- 7 Feb - PAYE, Terminal Tax, FBT (5th on weekend)
- 20 Feb - PAYE, RWT, N-RWT
- 28 Feb - GST, Prov Tax
Livestock Valuation - Herd Scheme
In the 2011 Budget the Government signaled that a review would be undertaken of the rules around the valuation of livestock for tax. The review would look at problems that have arisen around livestock valuation elections and the flexibility within the application of the rules.
The Herd Scheme valuation method is the method of most concern to the Government due to farmers ability to switch in and out of the scheme. In theory these rules enable a farming business to record a tax-free herd scheme gain when livestock values are increasing and tax deductible write down when values are decreasing.
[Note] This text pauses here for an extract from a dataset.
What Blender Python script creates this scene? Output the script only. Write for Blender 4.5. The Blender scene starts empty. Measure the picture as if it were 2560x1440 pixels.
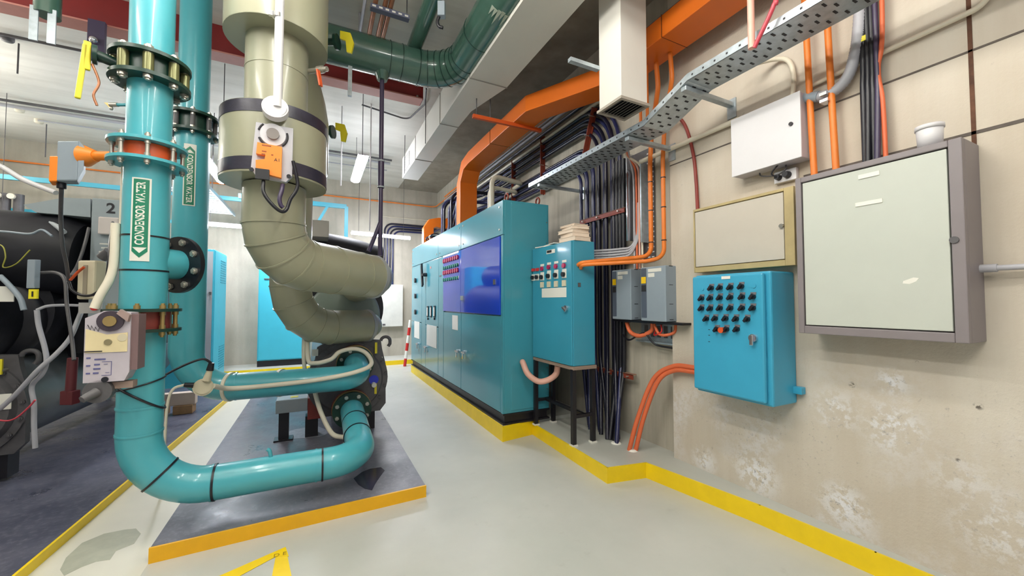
import bpy, math, random
from mathutils import Vector, Matrix, noise
random.seed(7)
sc = bpy.context.scene
COL = sc.collection
V = Vector
# ------------------------------------------------------------------ camera
F = 980.0; CXY = (1280.0, 720.0); CAMH = 1.5
YAW = math.atan(490 / F); PIT = math.atan(34 / F)
fw = V((math.sin(YAW) * math.cos(PIT), math.cos(YAW) * math.cos(PIT), math.sin(PIT)))
rt = V((math.cos(YAW), -math.sin(YAW), 0)); up = rt.cross(fw)
cam = bpy.data.cameras.new('camera'); cam.sensor_width = 36.0; cam.lens = F / 2560 * 36.0
cam.clip_start = 0.02; cam.clip_end = 100
camo = bpy.data.objects.new('camera', cam); COL.objects.link(camo)
camo.location = (0, 0, CAMH); camo.rotation_euler = (math.pi / 2 + PIT, 0, -YAW)
sc.camera = camo

def P(px, py, **k):
    """measured point: the sight line of a photo pixel met with a known plane of the room"""
    d = fw * F + rt * (px - CXY[0]) + up * (CXY[1] - py)
    a, v = list(k.items())[0]; i = 'xyz'.index(a); o = V((0, 0, CAMH))
    return o + d * ((v - o[i]) / d[i])

# ------------------------------------------------------------------ materials
def lin(c):
    r = []
    for x in c:
        x /= 255.0
        r.append(x / 12.92 if x <= 0.04045 else ((x + 0.055) / 1.055) ** 2.4)
    return (r[0], r[1], r[2], 1)

class NT:
    def __init__(s, name):
        s.m = bpy.data.materials.new(name); s.m.use_nodes = True
        s.t = s.m.node_tree; s.b = s.t.nodes['Principled BSDF']
    def n(s, typ, **k):
        o = s.t.nodes.new(typ)
        for a, v in k.items():
            if a in o.inputs: o.inputs[a].default_value = v
            else: setattr(o, a, v)
        return o
    def l(s, a, b): s.t.links.new(a, b)
    def coord(s, scale=(1, 1, 1), kind='Object'):
        t = s.n('ShaderNodeTexCoord'); m = s.n('ShaderNodeMapping'); m.inputs['Scale'].default_value = scale
        s.l(t.outputs[kind], m.inputs['Vector']); return m.outputs['Vector']
    def noise(s, vec, scale, detail=5, rough=.6):
        o = s.n('ShaderNodeTexNoise'); o.inputs['Scale'].default_value = scale
        o.inputs['Detail'].default_value = detail; o.inputs['Roughness'].default_value = rough
        s.l(vec, o.inputs['Vector']); return o.outputs['Fac']
    def ramp(s, fac, stops):
        o = s.n('ShaderNodeValToRGB'); e = o.color_ramp.elements
        while len(e) < len(stops): e.new(.5)
        for x, (p, c) in zip(e, stops): x.position = p; x.color = c if len(c) == 4 else lin(c)
        s.l(fac, o.inputs['Fac']); return o.outputs['Color']
    def mix(s, fac, a, b, blend='MIX'):
        o = s.n('ShaderNodeMix', data_type='RGBA', blend_type=blend)
        for sock, v in ((o.inputs[0], fac), (o.inputs[6], a), (o.inputs[7], b)):
            if isinstance(v, (int, float)): sock.default_value = v
            elif isinstance(v, tuple): sock.default_value = v
            else: s.l(v, sock)
        return o.outputs[2]
    def math(s, op, a, b=0.0, c=None):
        o = s.n('ShaderNodeMath', operation=op)
        for i, v in enumerate((a, b) if c is None else (a, b, c)):
            if isinstance(v, (int, float)): o.inputs[i].default_value = v
            else: s.l(v, o.inputs[i])
        return o.outputs[0]
    def bump(s, h, strength=.2, dist=.01):
        o = s.n('ShaderNodeBump'); o.inputs['Strength'].default_value = strength; o.inputs['Distance'].default_value = dist
        s.l(h, o.inputs['Height']); s.l(o.outputs['Normal'], s.b.inputs['Normal'])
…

However the practical application of these rules are far more complex.
The current system allows for an inequitable situation amongst taxpayers as no other business is able to value a major asset (trading stock) as a capital asset in one year and trading stock in another in this same fashion.
The economic cost to the Government was highlighted when dairy cow values peaked in 2007/08. The estimated cost for the year was $100 million in lost tax revenue from the use of the herd scheme.
Inland Revenue has released an issues paper which offers some suggested changes to the regime which will restrict switching from different valuation methods. The suggested changes presented are intended to strike a balance between fairness for all taxpayers and fairness for farmers.
The focus of the review is centered squarely at the Friesian dairy cow due to the volatility of the market values for these animals. However the review will encompass all specified livestock types.